AIM: Scan the listing below. Report each line that includes "scene".

SUPPLIED DATA:
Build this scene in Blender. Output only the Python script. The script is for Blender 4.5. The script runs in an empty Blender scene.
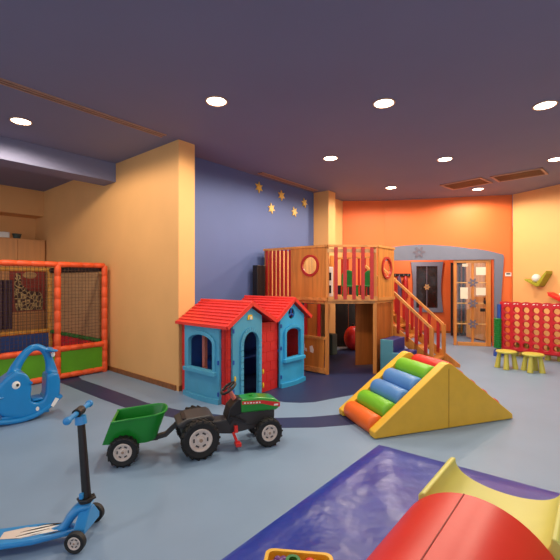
import bpy, bmesh, math, random
from mathutils import Vector, Matrix
random.seed(7)
S = bpy.context.scene
COL = S.collection
PI = math.pi
# ------------------------------------------------------------------ camera, world, lights, exposure
F, CAMZ, CEIL = 385.0, 1.5, 3.397
cam = bpy.data.objects.new('camera', bpy.data.cameras.new('camera'))
COL.objects.link(cam)
cam.location = (0, 0, CAMZ)
cam.rotation_euler = (PI / 2, 0, 0)
cam.data.sensor_width = 36
cam.data.lens = F / 560 * 36
cam.data.clip_end = 100
S.camera = cam
S.view_settings.view_transform = 'Standard'
S.view_settings.look = 'None'
S.view_settings.gamma = 1
S.view_settings.use_curve_mapping = False
S.view_settings.exposure = 0.0
W = bpy.data.worlds.new('world')
S.world = W
W.use_nodes = True
W.node_tree.nodes['Background'].inputs[0].default_value = (0.90, 0.93, 1.0, 1)
W.node_tree.nodes['Background'].inputs[1].default_value = 1.2
LAMP_W = 32.0
LAMP_COL = (1.0, 0.84, 0.66)

def P(px, py, z=0.0):
    """point at height z seen at a photo pixel"""
    D = F * (CAMZ - z) / (py - 280.0)
    return Vector(((px - 280.0) / F * D, D, z))

def LIN(c):
    return tuple(((v / 255) / 12.92 if v / 255 <= .04045 else ((v / 255 + .055) / 1.055) ** 2.4) for v in c)

# ------------------------------------------------------------------ materials
def mat(name, rgb, rough=.5, metal=0.0, var=.06, vscale=6.0, bump=0.0, bscale=40.0, coat=0.0, emit=None, spec=.5):
    m = bpy.data.materials.new(name)
    m.use_nodes = True
    nt = m.node_tree
    b = nt.nodes['Principled BSDF']
    c = LIN(rgb)
    tc = nt.nodes.new('ShaderNodeTexCoord')
    nz = nt.nodes.new('ShaderNodeTexNoise')
    nz.inputs['Scale'].default_value = vscale
    nz.inputs['Detail'].default_value = 4
    nt.links.new(tc.outputs['Object'], nz.inputs['Vector'])
    rp = nt.nodes.new('ShaderNodeValToRGB')
    rp.color_ramp.elements[0].position = .3
    rp.color_ramp.elements[1].position = .7
    rp.color_ramp.elements[0].color = tuple(v * (1 - var) for v in c) + (1,)
    rp.color_ramp.elements[1].color = tuple(min(1, v * (1 + var)) for v in c) + (1,)
    nt.links.new(nz.outputs['Fac'], rp.inputs['Fac'])
    nt.links.new(rp.outputs['Color'], b.inputs['Base Color'])
    b.inputs['Roughness'].default_value = rough
    b.inputs['Metallic'].default_value = metal
    b.inputs['Specular IOR Level'].default_value = spec
    b.inputs['Coat Weight'].default_value = coat
    if bump:
        n2 = nt.nodes.new('ShaderNodeTexNoise')
        n2.inputs['Scale'].default_value = bscale
        n2.inputs['Detail'].default_value = 3
        nt.links.new(tc.outputs['Object'], n2.inputs['Vector'])
        bp = nt.nodes.new('ShaderNodeBump')
        bp.inputs['Strength'].default_value = bump
        bp.inputs['Distance'].default_value = .02
        nt.links.new(n2.outputs['Fac'], bp.inputs['Height'])
        nt.links.new(bp.outputs['Normal'], b.inputs['Normal'])
    if emit:
        b.inputs['Emission Color'].default_value = emit[0] + (1,)
        b.inputs['Emission Strength'].default_value = emit[1]
    return m

def wood_mat(name, rgb, rough=.42, axis='Z', dark=.62):
    m = bpy.data.materials.new(name)
    m.use_nodes = True
    nt = m.node_tree
    b = nt.nodes['Principled BSDF']
    tc = nt.nodes.new('ShaderNodeTexCoord')
    mp = nt.nodes.new('ShaderNodeMapping')
    sc = {'Z': (14, 14, 1.2), 'X': (1.2, 14, 14), 'Y': (14, 1.2, 14)}[axis]
    mp.inputs['Scale'].default_value = sc
    nt.links.new(tc.outputs['Object'], mp.inputs['Vector'])
    nz = nt.nodes.new('ShaderNodeTexNoise')
    nz.inputs['Scale'].default_value = 1.0
    nz.inputs['Detail'].default_value = 5
    nz.inputs['Distortion'].default_value = .6
    nt.links.new(mp.outputs['Vector'], nz.inputs['Vector'])
    rp = nt.nodes.new('ShaderNodeValToRGB')
    c = LIN(rgb)
    rp.color_ramp.elements[0].position = .28
    rp.color_ramp.elements[1].position = .62
    rp.color_ramp.elements[0].color = tuple(v * dark for v in c) + (1,)
    rp.color_ramp.elements[1].color = tuple(c) + (1,)
    nt.links.new(nz.outputs['Fac'], rp.inputs['Fac'])
    nt.links.new(rp.outputs['Color'], b.inputs['Base Color'])
    b.inputs['Roughness'].default_value = rough
    return m

def glass_mat(name, refl=.06):
    m = bpy.data.materials.new(name)
    m.use_nodes = True
    nt = m.node_tree
    nt.nodes.remove(nt.nodes['Principled BSDF'])
    tr = nt.nodes.new('ShaderNodeBsdfTransparent')
    gl = nt.nodes.new('ShaderNodeBsdfGlossy')
    gl.inputs['Roughness'].default_value = .04
    mx = nt.nodes.new('ShaderNodeMixShader')
    mx.inputs[0].default_value = refl
    nt.links.new(tr.outputs[0], mx.inputs[1])
    nt.links.new(gl.outputs[0], mx.inputs[2])
    nt.links.new(mx.outputs[0], nt.nodes['Material Output'].inputs['Surface'])
    return m

M = {
 'beige': mat('beige_paint', (236, 178, 112), .7, var=.03, vscale=2, bump=.04, bscale=60),
 'orange_wall': mat('orange_paint', (232, 112, 50), .62, var=.03, vscale=2, bump=.04, bscale=60),
 'blue_wall': mat('blue_paint', (90, 108, 160), .65, var=.03, vscale=2),
 'ceiling': mat('ceiling_paint', (122, 124, 152), .75, var=.03, vscale=1),
 'base': wood_mat('baseboard_wood', (150, 92, 48), axis='X'),
 'floor': mat('vinyl_floor', (126, 152, 180), .42, var=.045, vscale=1.6, bump=.02, bscale=5, spec=.4),
 'navy_floor': mat('navy_vinyl', (40, 52, 92), .45, var=.06, vscale=2.5, spec=.4),
 'mat_blue': mat('blue_vinyl_mat', (34, 56, 156), .30, var=.1, vscale=5, bump=1.0, bscale=3.2, spec=.5),
 'slate': mat('slate_paint', (112, 118, 138), .55, var=.03),
 'wood': wood_mat('pine_wood', (214, 136, 60)),
 'woodx': wood_mat('pine_wood_long', (220, 150, 80), axis='X'),
 'woodd': wood_mat('dark_wood', (176, 98, 40)),
 'woodp': wood_mat('pale_wood', (214, 168, 108)),
 'cab': wood_mat('cabinet_wood', (212, 150, 92), dark=.85),
 'red_wood': mat('red_painted_wood', (176, 38, 36), .4, var=.1, vscale=8),
 'foam_y': mat('yellow_foam_vinyl', (232, 182, 52), .42, var=.04, vscale=7, bump=.12, bscale=9),
 'foam_lime': mat('lime_foam_vinyl', (208, 206, 108), .45, var=.03, bump=.08, bscale=8),
 'foam_r': mat('red_foam_vinyl', (216, 42, 30), .4, var=.03, bump=.05, bscale=8),
 'foam_o': mat('orange_foam_vinyl', (240, 108, 36), .38, var=.04, bump=.08, bscale=10),
 'foam_g': mat('green_foam_vinyl', (118, 190, 38), .38, var=.04, bump=.08, bscale=10),
 'foam_b': mat('blue_foam_vinyl', (84, 138, 200), .38, var=.04, bump=.08, bscale=10),
 'foam_teal': mat('teal_foam_vinyl', (78, 138, 156), .45, var=.04),
 'foam_navy': mat('navy_foam_vinyl', (28, 44, 112), .42, var=.06),
 'whale': mat('rocker_blue_plastic', (20, 128, 196), .28, var=.04, coat=.3),
 'sc_blue': mat('scooter_blue_plastic', (42, 138, 204), .3, var=.04, coat=.2),
 'black': mat('black_plastic', (24, 22, 22), .45, var=.1),
 'rubber': mat('black_tyre', (20, 19, 19), .6, var=.15, vscale=20),
 'grey': mat('dark_grey_plastic', (54, 53, 54), .5, var=.1),
 'rim': mat('silver_rim', (214, 200, 190), .35, var=.06),
 'hub': mat('bronze_hub', (160, 132, 110), .4),
 'tr_green': mat('tractor_green', (34, 140, 44), .3, var=.05, coat=.3),
 'tl_green': mat('trailer_green', (16, 132, 36), .35, var=.05, coat=.2),
 'red': mat('red_plastic', (216, 44, 40), .38, var=.05),
 'roof': mat('roof_red_plastic', (228, 58, 50), .42, var=.05),
 'h_blue': mat('house_teal_plastic', (82, 166, 200), .42, var=.05),
 'h_blue2': mat('house_sky_plastic', (58, 172, 224), .42, var=.05),
 'i_blue': mat('inner_blue_plastic', (30, 84, 170), .5),
 'white': mat('white_plastic', (236, 234, 228), .4, var=.02),
 'yellow': mat('yellow_plastic', (240, 196, 40), .4),
 'pit_o': mat('orange_pole_padding', (232, 88, 40), .5, var=.12, vscale=12, bump=.3, bscale=14),
 'pit_y': mat('yellow_pole_padding', (216, 156, 62), .5, var=.12, vscale=12, bump=.3, bscale=14),
 'pit_g': mat('green_panel_vinyl', (84, 152, 16), .5, var=.08, vscale=5),
 'pit_b': mat('blue_panel_vinyl', (20, 74, 142), .5),
 'net': mat('dark_net_cord', (84, 60, 46), .8),
 'netb': mat('tan_net_cord', (190, 150, 104), .8),
 'board': mat('game_board_red', (198, 24, 36), .35, var=.04),
 'purple': mat('purple_cloth', (98, 78, 112), .9, var=.15, bump=.3, bscale=12),
 'poster_r': mat('poster_red', (150, 40, 30), .6),
 'stool': mat('lime_stool_plastic', (192, 184, 78), .42, var=.05),
 'olive': mat('olive_plastic', (158, 156, 40), .42),
 'green': mat('green_plastic', (20, 120, 48), .4),
 'dgreen': mat('dull_green_plastic', (62, 78, 72), .5),
 'p_blue': mat('blue_plastic', (34, 78, 160), .4),
 'gold': mat('gold_star_foil', (226, 184, 84), .4, var=.1, vscale=20),
 'paper': mat('white_paper', (232, 222, 200), .8, var=.02),
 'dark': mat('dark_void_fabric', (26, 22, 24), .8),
 'brownslat': mat('grille_brown', (128, 96, 74), .6),
 'grframe': mat('grille_frame', (176, 140, 122), .5),
 'pinkt': mat('pink_trim', (196, 110, 96), .6),
 'flower': mat('slate_flower', (106, 100, 116), .6),
 'purpleT': mat('toy_purple', (104, 50, 128), .4),
 'dglass': mat('dark_window_glass', (38, 26, 24), .12, var=.3, vscale=5),
 'glass': glass_mat('clear_glass'),
 'lamp': mat('lamp_diffuser', (255, 240, 215), .5, emit=((1.0, .86, .66), 14.0)),
 'lring': mat('lamp_trim', (190, 150, 120), .4),
}
def giraffe():
    m = bpy.data.materials.new('giraffe_spots')
    m.use_nodes = True
    nt = m.node_tree
    b = nt.nodes['Principled BSDF']
    tc = nt.nodes.new('ShaderNodeTexCoord')
    v = nt.nodes.new('ShaderNodeTexVoronoi')
    v.feature = 'DISTANCE_TO_EDGE'
    v.inputs['Scale'].default_value = 11
    nt.links.new(tc.outputs['Object'], v.inputs['Vector'])
    r = nt.nodes.new('ShaderNodeValToRGB')
    r.color_ramp.interpolation = 'CONSTANT'
    r.color_ramp.elements[0].color = LIN((206, 176, 118)) + (1,)
    r.color_ramp.elements[1].position = .1
    r.color_ramp.elements[1].color = LIN((58, 34, 24)) + (1,)
    nt.links.new(v.outputs['Distance'], r.inputs['Fac'])
    nt.links.new(r.outputs['Color'], b.inputs['Base Color'])
    b.inputs['Roughness'].default_value = .7
    return m
M['giraffe'] = giraffe()

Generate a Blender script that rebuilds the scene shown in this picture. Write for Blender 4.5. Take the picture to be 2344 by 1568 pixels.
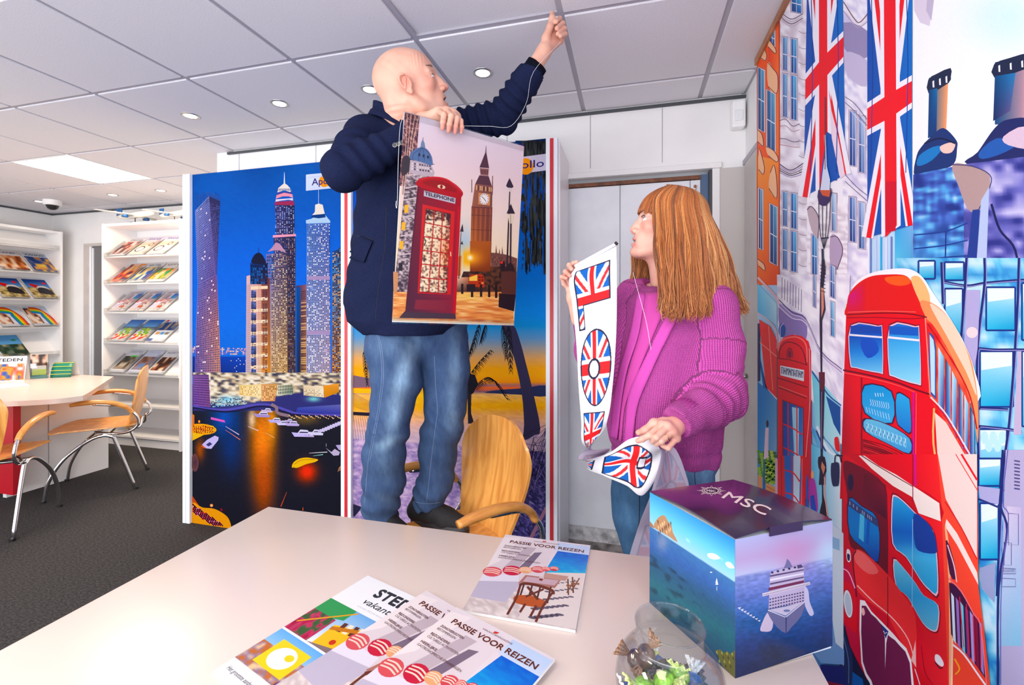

TASK RESPONSE:
Build this scene in Blender. Output only the Python script. The script is for Blender 4.5. The script runs in an empty Blender scene.
S = bpy.context.scene
Generate a Blender script that rebuilds the scene shown in this picture. Write for Blender 4.5. Take the picture to be 2344 by 1568 pixels.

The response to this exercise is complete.